DOJ sues five states over voter-roll demands
The Justice Department filed a new round of voter-roll lawsuits on Feb. 26, this time targeting Utah, Oklahoma, Kentucky, West Virginia and New Jersey. In each case, federal officials say the states failed to produce their full voter-registration lists after being asked to do so under federal election-law authority.
The department says the latest filings bring its total to 29 states and the District of Columbia. The public argument is straightforward: the federal government says it needs statewide registration records to check list maintenance, identify possible problems, and compare data across jurisdictions. States that resist have argued in other cases that the requests are too broad, too invasive, or not grounded in a proper reading of the law.
The legal fight is part records dispute, part power struggle. The Justice Department is pressing the same basic claim in multiple states at once: that it can demand and inspect statewide voter lists in order to review whether election officials are keeping rolls accurate. The states named in the latest batch will have to answer in court whether they had a lawful basis to withhold the records, whether the requests were overbroad, and what the federal government can actually compel.
The politics of the case go beyond the paperwork.

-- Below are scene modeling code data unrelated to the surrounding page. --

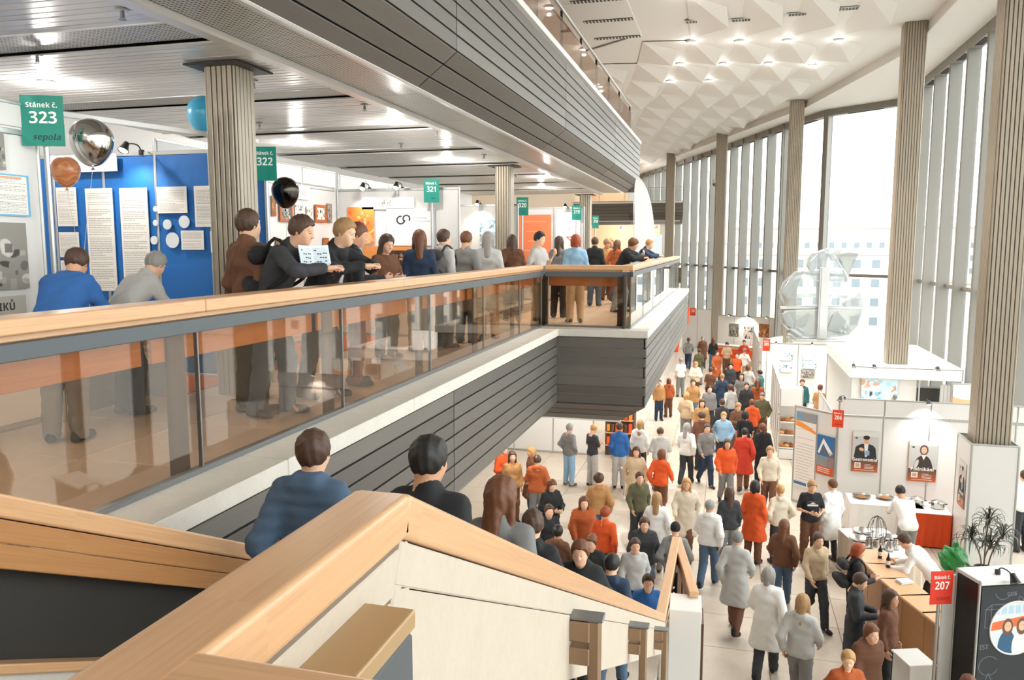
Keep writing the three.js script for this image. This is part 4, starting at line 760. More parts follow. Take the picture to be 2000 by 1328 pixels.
{ const a = [-5.72, -5.7], b = [-5.05, -7.9], t = thing('stand_beam', 'slim white beam bridging the stand post and the blue wall under the ceiling', 'beam', a[0], 2.68, a[1], runTurn(a, b)); part('beam', chamfer(runLen(a, b), 0.05, 0.04, 0.006), white, t, runLen(a, b) / 2, 0, 0); part('end_cap', chamfer(0.05, 0.07, 0.06, 0.006), alu, t, 0, 0, 0); }
// balloons
function balloon(label, x, y, z, r, m, stringTo, lean = 0) {
  const t = thing('balloon', label, 'balloon', x, y, z);
  const pts = []; for (let k = 0; k <= 28; k++) { const a = k / 28 * Math.PI, yy = Math.cos(a); pts.push(new THREE.Vector2(Math.max(0.0001, r * Math.sin(a) * (1 - 0.1 * Math.max(0, -yy))), r * (yy < 0 ? yy * 1.28 : yy))); }
  part('envelope', new THREE.LatheGeometry(pts.reverse(), 36), m, t); part('knot', new THREE.ConeGeometry(0.018, 0.03, 10), m, t, 0, -r * 1.28 - 0.012, 0);
  if (stringTo !== undefined) part('string', tube([[0, -r * 1.3, 0], [lean * 0.5, (stringTo - y - r) / 2, 0.01], [lean, stringTo - y, 0]], 0.0025, 12, 4), M('string', '#cfc9c0', 0.7), t);
}
balloon('shiny silver balloon tied beside the 323 sign', -5.5, 2.47, -5.98, 0.185, M('silver_foil', '#d9d8d4', 0.12, { metalness: 1 }), 0.86, -0.25);
balloon('pale orange marbled balloon half hidden behind the white stand post', -6.35, 2.28, -6.55, 0.135, M('marbled', '#e0aa80', 0.35, { clearcoat: 0.6, map: dataTex(128, 128, (u, v) => { const k = Math.sin((v * 9 + nA(u, v) * 3) * 6.28) * 26; return [232 + k * 0.3, 196 + k, 165 + k]; }) }), 0.86, 0.2);
balloon('dark chrome balloon right of the ribbed column below the 322 sign', -5.0, 2.17, -8.35, 0.16, M('dark_foil', '#4a4540', 0.14, { metalness: 1 }), 0.02, 0);
balloon('sky blue balloon left of the ribbed column under the ceiling', -5.75, 3.02, -7.95, 0.19, M('blue_balloon', '#3aa4cc', 0.3, { clearcoat: 0.6 }), 2.6, 0);
balloon('amber balloon at the left edge above the 323 wall', -5.7, 2.9, -5.02, 0.15, M('amber_balloon', '#cf7a28', 0.25, { clearcoat: 0.7 }), 2.7, 0);
// ceiling fittings over the gallery
{
  const words = ['nearest the camera', 'above the 323 sign', 'left of the ribbed column', 'right of the silver balloon', 'before the 322 sign', 'in front of the theatre partition', 'between the soffit and the theatre partition', 'ahead of the second column', 'near the soffit past the second column', 'farthest along'];
  [[-4.5, -5.28], [-6.35, -6.3], [-5.05, -7.85], [-6.3, -9.7], [-6.67, -10.5], [-4.52, -9.5], [-3.95 - 0.5, -11.9], [-5.6, -13.2], [-4.7, -15.2], [-5.2, -19.5]].forEach(([x, z], i) => {
    const t = thing('sprinkler', 'small ceiling sprinkler head ' + words[i], 'sprinkler', x, 3.315, z); part('rosette', cyl(0.05, 0.055, 0.012, 18), alu, t, 0, -0.004, 0); part('body', cyl(0.014, 0.018, 0.05, 10), steel, t, 0, -0.035, 0); part('deflector', cyl(0.03, 0.03, 0.004, 14), steel, t, 0, -0.075, 0);
    for (const s of [-1, 1]) part('arm', chamfer(0.005, 0.04, 0.008, 0.001), steel, t, s * 0.016, -0.056, 0);
  });
  [[-7.24, -7.28, 'above the silver balloon'], [-4.75, -11.0, 'over the leaning men'], [-7.3, -12.6, 'over the theatre stand'], [-5.7, -15.8, 'before the second column'], [-4.6, -20.3, 'past the second column'], [-5.6, -24.0, 'farthest along'], [-6.5, -3.4, 'at the near left'], [-4.7, -3.0, 'nearest the railing']].forEach(([x, z, w]) => {
    const t = thing('downlight', 'round recessed downlight in the slatted ceiling ' + w, 'lamp', x, 3.32, z); part('trim_ring', new THREE.TorusGeometry(0.085, 0.012, 8, 28).rotateX(Math.PI / 2), alu, t, 0, -0.005, 0); part('lamp_face', cyl(0.075, 0.075, 0.01, 24), glow, t, 0, -0.002, 0);
    pointLamp(x, 3.2, z, 15);
  });
}
{ // beach flag on the gallery
  const t = thing('beach_flag', 'tall white feather flag standing behind the two people at the gallery corner', 'flag', -2.3, 0, -22.4, 0.15);
  const s = new THREE.Shape(); s.moveTo(-0.22, 1.15); s.lineTo(-0.27, 2.6); s.quadraticCurveTo(-0.3, 3.35, -0.2, 3.45); s.quadraticCurveTo(0.2, 3.2, 0.3, 1.9); s.lineTo(0.33, 1.75); s.lineTo(0.05, 1.62); s.lineTo(0.02, 1.1); s.closePath();
  part('sail', new THREE.ExtrudeGeometry(s, { depth: 0.012, bevelEnabled: false, curveSegments: 16 }), M('flag_cloth', '#eef0f1', 0.8), t); part('pole', tube([[-0.24, 0.02, 0], [-0.25, 1.5, 0], [-0.29, 2.8, 0], [-0.18, 3.46, 0]], 0.012, 20, 6), alu, t);
  part('foot', cyl(0.2, 0.24, 0.03, 20), darkMetal, t, -0.24, 0.015, 0);
  const b = thing('roll_up_banner', 'narrow pale blue roll-up banner right of the feather flag', 'banner', -1.98, 0, -22.9, 0.1); part('sheet', posterGeo(0.3, 1.7), M('pale_blue', '#d5e3ec', 0.6), b, 0, 1.0, 0); part('foot', chamfer(0.34, 0.08, 0.16, 0.02), alu, b, 0, 0.05, 0); part('pole', cyl(0.01, 0.01, 1.8, 6), black, b, -0.1, 0.95, -0.03);
}
// ================================================================ GROUND FLOOR STANDS
boothWall('long white stand wall with the two career posters, under a white fascia', [2.66, -20], [5.62, -20], G, 2.5, { fascia: 0.4, n: 3 });
boothWall('white diagonal stand wall with a tall notice and a building poster', [1.74, -20.92], [2.62, -20.02], G, 2.5, { n: 1 });
boothWall('white stand wall continuing right of the tall near column', [5.62, -20], [7.2, -20], G, 2.5, { fascia: 0.4, n: 2 });
boothWall('white side wall of the poster stand running back behind its fascia', [2.7, -20.1], [2.7, -24.4], G, 2.3);
boothWall('pair of white panels with blue and grey photo prints under the red 205 sign', [1.66, -34.5], [4.15, -34.5], G, 2.5, { n: 2 });
boothWall('narrow white side wall beside the walkway leading to the showcase', [1.66, -30.2], [1.64, -25.9], G, 2.2, { n: 4 });
boothWall('white wall under the gallery bump-out behind the standing man', [-9, -24], [-3.9, -24], G, 2.5, { n: 4 });
boothWall('far white stand wall left of the walkway end with the orange sign', [-2.7, -52], [-0.9, -52], G, 2.5, { n: 2 });
boothWall('far white stand wall at the end of the walkway behind the crowd', [-0.5, -47.5], [3.2, -45.6], G, 2.55, { n: 4 });
boothWall('far white stand wall between the walkway and the plastic fish', [1.3, -41.6], [1.4, -36.2], G, 2.3, { n: 4 });
boothWall('far white stand wall just right of the distant columns', [3.0, -41.2], [1.6, -38.2], G, 2.2, { n: 3 });
{
  // canopy stand around the second column
  const t = thing('canopy_stand', 'white stand with a broad flat canopy roof pierced by the tall column', 'booth', 5.5, G, -30);
  part('roof', chamfer(3.2, 0.04, 6.4, 0.01), white, t, -0.05, 2.7, 0);
  part('fascia', chamfer(3.2, 0.36, 0.04, 0.005), white, t, -0.05, 2.53, 3.18); part('fascia', chamfer(0.04, 0.36, 6.4, 0.005), white, t, -1.66, 2.53, 0); part('fascia', chamfer(0.04, 0.36, 6.4, 0.005), white, t, 1.53, 2.53, 0);
  for (const [x, z] of [[-1.62, 3.15], [1.5, 3.15], [-1.62, -3.15], [1.5, -3.15], [0.35, 3.15]]) part('post', cyl(0.025, 0.025, 2.7, 8), alu, t, x, 1.35, z);
  part('front_wall', chamfer(1.9, 2.3, 0.03, 0.004), white, t, -0.65, 1.18, 3.0); part('back_wall', chamfer(3.1, 2.3, 0.03, 0.004), white, t, -0.05, 1.18, -3.1);
  part('screen_frame', chamfer(0.72, 0.62, 0.05, 0.008), alu, t, 0.73, 1.75, 2.6); part('screen', chamfer(0.66, 0.54, 0.03, 0.004), M('dark_screen', '#3e3d3b', 0.2), t, 0.73, 1.75, 2.63);
  for (let k = 0; k < 5; k++) part('curtain_fold', rbox(0.1, 2.2, 0.08, 0.03, 2, 'y'), white, t, 1.05 + k * 0.1, 1.1, 2.9);
  part('low_wall', chamfer(1.1, 1.4, 0.03, 0.004), white, t, 0.95, 0.7, 2.55);
  poster('map_poster', 'pale blue map poster with photo snippets on the canopy stand', 'poster', texMat('map', blobTex(1234, ['#c6dfe8', '#a9ccd8', '#d8e8ec', '#d9c9a8', '#3c4448', '#e08a58', '#7fb4cc'], 256, 192, 40)), 1.05, 0.8, 4.72, -2.9, -26.9);
  const p = thing('exhibit_panel', 'small white exhibit board with an orange wave at the right of the canopy stand', 'display', 7.0, G, -26.2); part('sheet', posterGeo(0.72, 1.2), texMat('wave', canvasTex(128, 200, (g, w, h) => { g.fillStyle = '#eee6dc'; g.fillRect(0, 0, w, h); g.fillStyle = '#f0b080'; g.beginPath(); g.moveTo(0, 60); g.quadraticCurveTo(64, 90, 128, 56); g.lineTo(128, 96); g.quadraticCurveTo(64, 110, 0, 96); g.fill(); g.fillStyle = '#6a6d70'; for (let k = 0; k < 9; k++) g.fillRect(8 + k * 13, 150 - (k * 37 % 20), 8, 50); })), p, 0, 1.75, 0); part('frame', chamfer(0.8, 2.4, 0.03, 0.006), alu, p, 0, 1.2, -0.03);
}
function casing(label, x, z, w, d, h) { const t = thing('column_casing', label, 'casing', x, G, z); for (const [sx, sz] of [[0, 1], [0, -1]]) part('panel', chamfer(w - 0.04, h - 0.05, 0.02, 0.003), white, t, 0, h / 2, sz * d / 2); for (const s of [-1, 1]) part('panel', chamfer(0.02, h - 0.05, d - 0.04, 0.003), white, t, s * w / 2, h / 2, 0); for (const i of [-1, 1]) for (const j of [-1, 1]) part('post', chamfer(0.04, h, 0.04, 0.008, 'y'), alu, t, i * w / 2, h / 2, j * d / 2); for (const j of [-1, 1]) { part('rail', chamfer(w, 0.035, 0.035, 0.004), alu, t, 0, h - 0.02, j * d / 2); part('rail', chamfer(0.035, 0.035, d, 0.004), alu, t, j * w / 2, h - 0.02, 0); } return t; }
casing('white panelled casing round the foot of the tall near column', 5.24, -17.9, 0.84, 0.98, 2.56);
casing('white panelled casing round the foot of the column in the canopy stand', 5.32, -27.75, 0.86, 0.9, 2.55);
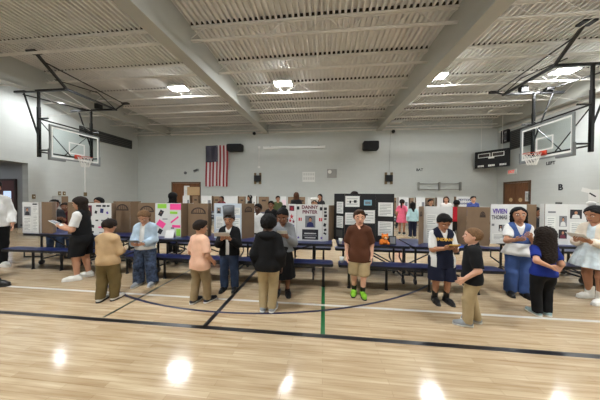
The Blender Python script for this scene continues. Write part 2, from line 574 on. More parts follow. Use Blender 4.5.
# ================================================================== WALL FIXTURES
def flag():
    n, mrows = 65, 60
    x0, x1, zt, zb = -8.07, -6.48, 4.92, 2.17
    def P(u, v, off=0.0):
        x = x0 + (x1 - x0) * u + 0.015 * math.sin(v * 5)
        z = zt + (zb - zt) * v - 0.02 * math.sin(u * 9) * (0.4 + v) + 0.04 * u * (1 - v)
        y = YB - 0.07 - 0.035 * math.sin(u * 21 + 0.8 * math.sin(v * 3)) * (0.35 + 0.65 * v) - off
        return (x, y, z)
    b = MB()
    vs = [P(i / n, j / mrows) for j in range(mrows + 1) for i in range(n + 1)]
    for j in range(mrows):
        for i in range(n):
            s = int(i / n * 13)
            mi = 0 if s % 2 == 0 else 1
            if i / n < 7 / 13 and j / mrows < 0.39:
                mi = 2
            b.f.append((j * (n + 1) + i, (j + 1) * (n + 1) + i, (j + 1) * (n + 1) + i + 1, j * (n + 1) + i + 1)); b.m.append(mi)
    b.v = vs
    for r in range(9):          # 50 stars, the union laid on its side
        for c_ in range(6 if r % 2 == 0 else 5):
            v0 = (c_ + (0.5 if r % 2 == 0 else 1.0)) / 6 * 0.39
            u0 = (r + 1) / 10 * 7 / 13
            pts = []
            for k in range(10):
                rr = 0.034 if k % 2 == 0 else 0.014
                a = PI / 2 + k * PI / 5
                pts.append(P(u0 + rr * math.cos(a) / (x1 - x0), v0 - rr * math.sin(a) / (zt - zb), 0.004))
            b.add([P(u0, v0, 0.004)] + pts, [(0, 1 + (k + 1) % 10, 1 + k) for k in range(10)], 1)
    o = b.build('flag', [mat('flag_red', (150, 34, 44), 0.7), mat('flag_white', (214, 204, 204), 0.7), mat('flag_blue', (32, 36, 62), 0.7)], None, (0, 0, 0), True)
    tag(o, 'American flag hung vertically on the back wall beside the door', 'flag')
    return o
flag()

def wall_speaker(x0, x1, z0, z1, label):
    cx, cz = (x0 + x1) / 2, (z0 + z1) / 2
    t = thing('wall_speaker', label, 'speaker', (cx, YB, cz), 0, 'black wall speakers on the back wall')
    og = (cx, YB, cz)
    MB().prism([(x0 + 0.06, z0), (x1 - 0.06, z0), (x1, z0 + 0.1), (x1, z1 - 0.05), (x1 - 0.05, z1), (x0 + 0.05, z1), (x0, z1 - 0.05), (x0, z0 + 0.1)], YB - 0.55, YB - 0.12, 0, 'y').build('cabinet', M_blackmatte, t, og, bevel=0.015)
    MB().box((x0 + 0.05, YB - 0.565, z0 + 0.06), (x1 - 0.05, YB - 0.55, z1 - 0.06)).build('grille', mat('speaker_grille', (30, 30, 32), 0.9, bump=0.6, bscale=300), t, og)
    MB().box((cx - 0.08, YB - 0.12, cz - 0.1), (cx + 0.08, YB - 0.001, cz + 0.1)).build('wall_bracket', M_black, t, og)
wall_speaker(-6.37, -5.36, 4.46, 4.93, 'black wall speaker right beside the flag')
wall_speaker(2.37, 3.3, 4.4, 4.95, 'black wall speaker alone on the right half of the back wall')

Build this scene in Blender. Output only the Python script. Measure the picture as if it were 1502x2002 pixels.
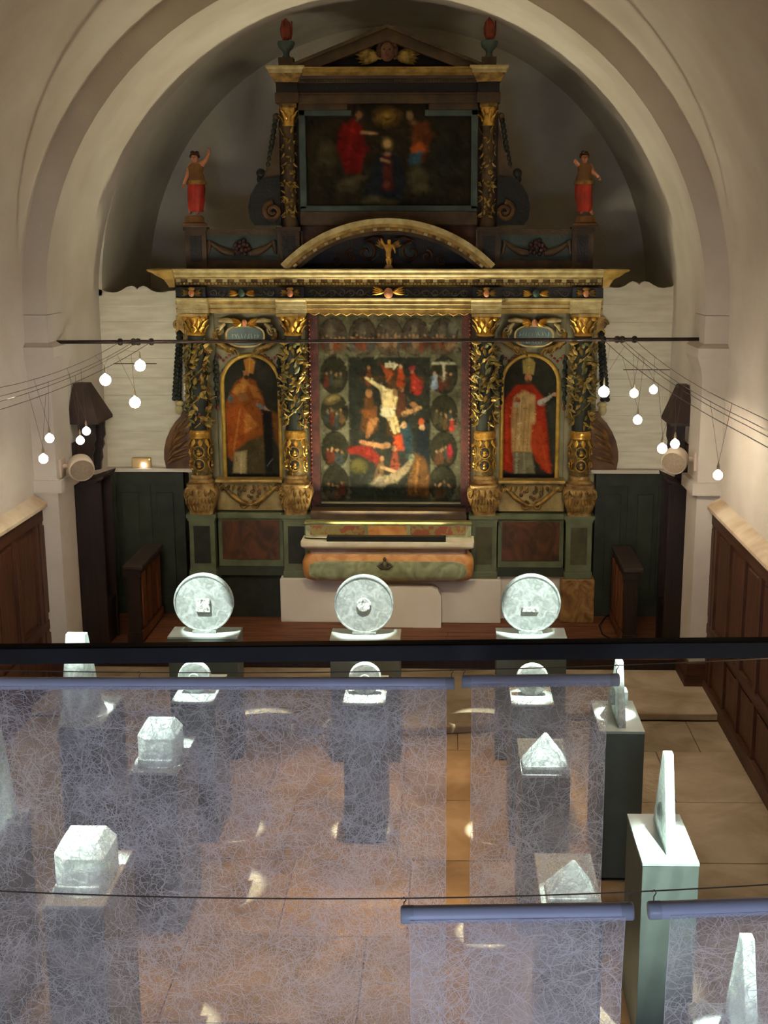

Election administrators who treat these requests as routine compliance matters now face a federal department willing to turn disagreement into litigation. That raises the temperature even before any judge reaches the merits. The department says it is enforcing transparency and voter-roll maintenance. Critics of the strategy say repeated lawsuits can make ordinary election administration look like evidence of hidden misconduct, even when the dispute is really over scope, timing or statutory authority.
For now, the only firm fact is the filing itself. The department has put five more states on notice, and it is using the courts to test how far its voter-roll demands can go.